Considérant que, dans les circonstances de l'espèce, il y a lieu, par application de l'article 11, deuxième alinéa, de la loi du 31 décembre 1987, de régler l'affaire au fond ;

Considérant qu'il résulte de ce qui a été dit ci-dessus que la SNC GEFIROUTE est fondée à soutenir que c'est à tort que, par son jugement du 13 décembre 1990, le tribunal administratif de Paris a rejeté sa demande en décharge du complément de taxe sur la valeur ajoutée qui lui a été assigné au titre de la période du 1er décembre 1980 au 31 décembre 1984, ainsi que des pénalités y afférentes ;
Article 1er : L'arrêt de la cour administrative d'appel de Paris du 19 janvier 1993 et le jugement du tribunal administratif de Paris du 13 décembre 1990 sont annulés.

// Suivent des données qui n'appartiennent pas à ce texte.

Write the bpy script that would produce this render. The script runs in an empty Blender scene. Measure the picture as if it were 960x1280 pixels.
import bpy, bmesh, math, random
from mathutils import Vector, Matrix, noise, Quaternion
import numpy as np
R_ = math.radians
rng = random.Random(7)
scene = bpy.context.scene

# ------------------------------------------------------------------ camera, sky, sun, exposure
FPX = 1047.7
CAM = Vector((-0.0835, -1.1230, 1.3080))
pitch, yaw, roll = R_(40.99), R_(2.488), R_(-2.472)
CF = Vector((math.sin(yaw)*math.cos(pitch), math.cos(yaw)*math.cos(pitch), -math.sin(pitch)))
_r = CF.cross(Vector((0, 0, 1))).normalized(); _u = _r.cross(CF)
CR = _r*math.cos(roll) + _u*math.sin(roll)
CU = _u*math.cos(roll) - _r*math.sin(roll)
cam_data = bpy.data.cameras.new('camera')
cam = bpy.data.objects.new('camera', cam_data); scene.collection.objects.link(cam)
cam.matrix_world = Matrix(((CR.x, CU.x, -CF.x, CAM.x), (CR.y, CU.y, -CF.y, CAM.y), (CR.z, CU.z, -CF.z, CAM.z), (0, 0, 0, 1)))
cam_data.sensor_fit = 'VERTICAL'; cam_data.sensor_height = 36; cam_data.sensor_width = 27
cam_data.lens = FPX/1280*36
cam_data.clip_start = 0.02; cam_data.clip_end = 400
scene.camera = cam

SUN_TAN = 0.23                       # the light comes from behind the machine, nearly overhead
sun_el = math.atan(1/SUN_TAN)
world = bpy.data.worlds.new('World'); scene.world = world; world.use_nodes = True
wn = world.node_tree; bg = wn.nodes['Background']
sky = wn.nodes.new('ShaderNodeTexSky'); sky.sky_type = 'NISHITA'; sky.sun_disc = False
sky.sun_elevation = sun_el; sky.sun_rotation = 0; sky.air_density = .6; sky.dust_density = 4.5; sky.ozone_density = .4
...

Article 2 : La SNC GEFIROUTE est déchargée du complément de taxe sur la valeur ajoutée et des pénalités qui lui ont été assignés, par avis de mise en recouvrement du 2 juin 1986, au titre de la période du 1er décembre 1980 au 31 décembre 1984.
Article 3 : La présente décision sera notifiée à la SNC GEFIROUTE et au ministre de l'économie des finances et de l'industrie.